All in all, for me a tattoo is a symbol of the eternal wish of humankind to change and modify the body by using the technology of its time.
Laura Lotti
personal synesthetic urban journal AKA: light and music feed me (and on a trip they're even more nutritious).
these are some shots 'stolen' from my reportage on the road among music festivals in mty, mexico and austin, texas.
the pictures play on the relationship and interconnection between sounds and visions (like the david bowie song, just to keep the theme..)
hope the force of the light and strength of the contrasts manage to convey the energy of music, or at least what it means to me.
soundtracks:
cumbia
The Death Set
Yppah
Yacht
Lazaro Valiente
Crystal Fighters
Cloud Nothings
Pearl Harbor
art (real one):
Equipo Plastico
Natalia Urazmetova
Driftless
I chose the 'freeze frame' as a method for producing this series of images.

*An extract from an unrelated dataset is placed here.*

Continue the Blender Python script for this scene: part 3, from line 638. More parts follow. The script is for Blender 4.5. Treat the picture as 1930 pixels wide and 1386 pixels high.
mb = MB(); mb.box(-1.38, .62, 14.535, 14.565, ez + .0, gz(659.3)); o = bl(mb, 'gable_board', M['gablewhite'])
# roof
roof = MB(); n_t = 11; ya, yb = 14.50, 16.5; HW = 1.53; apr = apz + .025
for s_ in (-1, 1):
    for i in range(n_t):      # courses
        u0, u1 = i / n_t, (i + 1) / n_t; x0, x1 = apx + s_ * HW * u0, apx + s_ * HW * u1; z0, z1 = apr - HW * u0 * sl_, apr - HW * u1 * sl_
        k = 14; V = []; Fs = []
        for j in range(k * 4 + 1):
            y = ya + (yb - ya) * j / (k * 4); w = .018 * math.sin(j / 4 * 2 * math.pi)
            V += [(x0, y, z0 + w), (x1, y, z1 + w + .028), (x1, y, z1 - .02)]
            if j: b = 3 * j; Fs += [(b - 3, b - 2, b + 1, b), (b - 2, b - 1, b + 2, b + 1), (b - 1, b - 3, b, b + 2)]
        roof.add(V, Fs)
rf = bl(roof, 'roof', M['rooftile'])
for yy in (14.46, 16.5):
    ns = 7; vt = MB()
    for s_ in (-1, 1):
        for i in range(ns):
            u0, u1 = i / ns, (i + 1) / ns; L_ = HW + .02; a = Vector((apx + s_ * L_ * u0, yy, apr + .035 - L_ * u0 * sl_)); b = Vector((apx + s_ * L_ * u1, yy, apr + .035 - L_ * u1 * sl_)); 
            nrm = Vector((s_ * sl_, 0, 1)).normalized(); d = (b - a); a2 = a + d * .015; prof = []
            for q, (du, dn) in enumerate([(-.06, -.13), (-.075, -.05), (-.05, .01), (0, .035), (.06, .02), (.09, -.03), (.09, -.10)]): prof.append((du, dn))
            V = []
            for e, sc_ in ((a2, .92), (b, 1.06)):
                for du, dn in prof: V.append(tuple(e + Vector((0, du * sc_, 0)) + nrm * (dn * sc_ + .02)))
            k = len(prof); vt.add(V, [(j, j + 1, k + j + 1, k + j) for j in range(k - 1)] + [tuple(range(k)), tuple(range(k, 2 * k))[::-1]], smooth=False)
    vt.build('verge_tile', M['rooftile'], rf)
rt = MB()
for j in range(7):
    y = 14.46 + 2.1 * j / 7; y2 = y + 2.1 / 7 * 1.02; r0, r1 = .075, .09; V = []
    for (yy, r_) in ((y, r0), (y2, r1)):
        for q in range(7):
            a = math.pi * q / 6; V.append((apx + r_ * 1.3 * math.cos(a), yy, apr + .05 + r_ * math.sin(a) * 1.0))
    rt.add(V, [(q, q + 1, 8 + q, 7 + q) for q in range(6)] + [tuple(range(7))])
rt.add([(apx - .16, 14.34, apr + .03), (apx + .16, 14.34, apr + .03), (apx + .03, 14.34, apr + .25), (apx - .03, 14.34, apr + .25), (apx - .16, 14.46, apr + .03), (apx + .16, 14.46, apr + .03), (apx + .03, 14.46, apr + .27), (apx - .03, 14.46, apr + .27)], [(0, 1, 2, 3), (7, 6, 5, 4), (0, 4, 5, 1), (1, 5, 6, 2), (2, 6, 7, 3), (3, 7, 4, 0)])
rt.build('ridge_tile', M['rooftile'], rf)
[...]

Its source of inspiration lies in the debate on photography and cinema. The images are stills from the video I recently shot. The idea of transience/disappearance versus the impulse against stability/stasis becomes central to them. Taking into the account the 'Performing Philosophy' framework, I attempted to visualize Deleuze's idea of the void, or interstice, that emerges in the context of his Time-Image conception: a suspended position of intellectual opportunity and potential, a position within a spatial gap where the interval offers us the ‘insight of blindness’, where thought becomes the exteriorization of expression. The idea of stillness becomes a starting point for the consideration of the multiple temporalities that arise at the intersection of still and moving image. The aim here is to create a pause for thought about suspended moments of transition. Taking into account the fact that visuals operate rather indirectly and metaphorically, this series is nevertheless an invitation on my part to reflect on the generative and irresolvable encounter between stasis and motion.
Jihyun Lee
My Supermundane Diary
Every day, I almost instinctively check whether my iPhone is with me. I do not have a fancy DSLR camera or a professional film camera. Although I have an 'ordinary' digital camera, I usually take pictures of my daily life with my iPhone. It is good enough for me, especially for capturing my quiet mundane daily life. Paradoxically, it is in fact encouraging me to focus on myself. A low-quality quality photographic device makes me feel free to take images of whatever I want: something I ate, a place I visited, unexpected moments or scenes which I faced in the street, etc. It does not need to be good, fancy, artistic, just whatever is on my mind. Can I call it 'a technology of the self'?
Sunday, 21 March 2010
Yuan Yuan
London Impressions
For me, the six photos reflect six different sides of London as a cosmopolitan city. The first is meant to capture London as the stereotype portrayed in movies and fictions. The second is my first stop in London. The third is taken on the way to the city, where the imagined London exists. The fourth is London seen from the southern side of the Thames and the French poem I used for the title just jumped into my mind when I clicked on the shutter, for the scene provides such a sharp contrast to the previous one. The fifth is the tourist part of London. I guess the last one should belong to those who feel at home in London.